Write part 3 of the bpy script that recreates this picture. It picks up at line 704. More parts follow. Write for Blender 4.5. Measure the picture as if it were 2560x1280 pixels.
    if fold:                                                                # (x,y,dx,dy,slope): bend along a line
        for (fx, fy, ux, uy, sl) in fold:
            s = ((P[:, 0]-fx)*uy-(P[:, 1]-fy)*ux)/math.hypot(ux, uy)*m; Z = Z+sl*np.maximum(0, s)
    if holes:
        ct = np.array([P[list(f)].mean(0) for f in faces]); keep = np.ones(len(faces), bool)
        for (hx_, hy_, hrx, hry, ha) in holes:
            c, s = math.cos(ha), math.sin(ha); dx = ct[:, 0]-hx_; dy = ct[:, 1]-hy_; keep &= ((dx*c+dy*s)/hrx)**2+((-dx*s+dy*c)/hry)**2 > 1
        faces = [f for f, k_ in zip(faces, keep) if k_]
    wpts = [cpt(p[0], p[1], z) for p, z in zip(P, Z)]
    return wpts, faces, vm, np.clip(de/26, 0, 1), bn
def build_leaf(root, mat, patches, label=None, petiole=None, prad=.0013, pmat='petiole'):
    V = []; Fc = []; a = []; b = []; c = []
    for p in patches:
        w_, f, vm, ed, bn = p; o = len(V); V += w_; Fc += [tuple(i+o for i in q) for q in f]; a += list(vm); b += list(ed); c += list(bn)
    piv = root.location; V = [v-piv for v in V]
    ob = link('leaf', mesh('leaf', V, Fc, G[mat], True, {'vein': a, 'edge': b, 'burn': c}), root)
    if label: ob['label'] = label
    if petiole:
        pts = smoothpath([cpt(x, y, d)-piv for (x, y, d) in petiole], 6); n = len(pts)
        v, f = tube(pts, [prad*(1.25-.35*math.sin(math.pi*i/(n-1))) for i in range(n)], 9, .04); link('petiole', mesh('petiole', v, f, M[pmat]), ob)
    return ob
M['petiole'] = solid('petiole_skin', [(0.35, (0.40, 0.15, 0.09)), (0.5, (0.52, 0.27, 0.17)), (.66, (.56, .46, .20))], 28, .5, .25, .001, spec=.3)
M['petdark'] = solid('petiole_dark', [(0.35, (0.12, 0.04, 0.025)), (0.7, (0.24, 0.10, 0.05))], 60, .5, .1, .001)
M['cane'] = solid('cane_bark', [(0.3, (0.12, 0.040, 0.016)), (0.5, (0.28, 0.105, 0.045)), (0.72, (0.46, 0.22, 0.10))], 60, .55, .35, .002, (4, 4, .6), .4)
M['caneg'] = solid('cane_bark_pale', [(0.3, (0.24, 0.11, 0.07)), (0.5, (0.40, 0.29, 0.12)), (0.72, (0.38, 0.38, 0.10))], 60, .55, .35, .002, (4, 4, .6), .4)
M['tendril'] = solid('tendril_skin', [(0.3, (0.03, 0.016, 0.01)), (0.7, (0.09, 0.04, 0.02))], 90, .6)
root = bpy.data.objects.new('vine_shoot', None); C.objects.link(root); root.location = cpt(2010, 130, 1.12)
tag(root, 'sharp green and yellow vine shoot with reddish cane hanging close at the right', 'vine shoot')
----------
- _Goal of the exercise_: All of the lines above must be returned exactly.

- _Reply_:
Write part 3 of the bpy script that recreates this picture. It picks up at line 704. More parts follow. Write for Blender 4.5. Measure the picture as if it were 2560x1280 pixels.
    if fold:                                                                # (x,y,dx,dy,slope): bend along a line
        for (fx, fy, ux, uy, sl) in fold:
            s = ((P[:, 0]-fx)*uy-(P[:, 1]-fy)*ux)/math.hypot(ux, uy)*m; Z = Z+sl*np.maximum(0, s)
    if holes:
        ct = np.array([P[list(f)].mean(0) for f in faces]); keep = np.ones(len(faces), bool)
        for (hx_, hy_, hrx, hry, ha) in holes:
            c, s = math.cos(ha), math.sin(ha); dx = ct[:, 0]-hx_; dy = ct[:, 1]-hy_; keep &= ((dx*c+dy*s)/hrx)**2+((-dx*s+dy*c)/hry)**2 > 1
        faces = [f for f, k_ in zip(faces, keep) if k_]
    wpts = [cpt(p[0], p[1], z) for p, z in zip(P, Z)]
    return wpts, faces, vm, np.clip(de/26, 0, 1), bn
def build_leaf(root, mat, patches, label=None, petiole=None, prad=.0013, pmat='petiole'):
    V = []; Fc = []; a = []; b = []; c = []
    for p in patches:
        w_, f, vm, ed, bn = p; o = len(V); V += w_; Fc += [tuple(i+o for i in q) for q in f]; a += list(vm); b += list(ed); c += list(bn)
    piv = root.location; V = [v-piv for v in V]
    ob = link('leaf', mesh('leaf', V, Fc, G[mat], True, {'vein': a, 'edge': b, 'burn': c}), root)
    if label: ob['label'] = label
    if petiole:
        pts = smoothpath([cpt(x, y, d)-piv for (x, y, d) in petiole], 6); n = len(pts)
        v, f = tube(pts, [prad*(1.25-.35*math.sin(math.pi*i/(n-1))) for i in range(n)], 9, .04); link('petiole', mesh('petiole', v, f, M[pmat]), ob)
    return ob
M['petiole'] = solid('petiole_skin', [(0.35, (0.40, 0.15, 0.09)), (0.5, (0.52, 0.27, 0.17)), (.66, (.56, .46, .20))], 28, .5, .25, .001, spec=.3)
M['petdark'] = solid('petiole_dark', [(0.35, (0.12, 0.04, 0.025)), (0.7, (0.24, 0.10, 0.05))], 60, .5, .1, .001)
M['cane'] = solid('cane_bark', [(0.3, (0.12, 0.040, 0.016)), (0.5, (0.28, 0.105, 0.045)), (0.72, (0.46, 0.22, 0.10))], 60, .55, .35, .002, (4, 4, .6), .4)
M['caneg'] = solid('cane_bark_pale', [(0.3, (0.24, 0.11, 0.07)), (0.5, (0.40, 0.29, 0.12)), (0.72, (0.38, 0.38, 0.10))], 60, .55, .35, .002, (4, 4, .6), .4)
M['tendril'] = solid('tendril_skin', [(0.3, (0.03, 0.016, 0.01)), (0.7, (0.09, 0.04, 0.02))], 90, .6)
root = bpy.data.objects.new('vine_shoot', None); C.objects.link(root); root.location = cpt(2010, 130, 1.12)
tag(root, 'sharp green and yellow vine shoot with reddish cane hanging close at the right', 'vine shoot')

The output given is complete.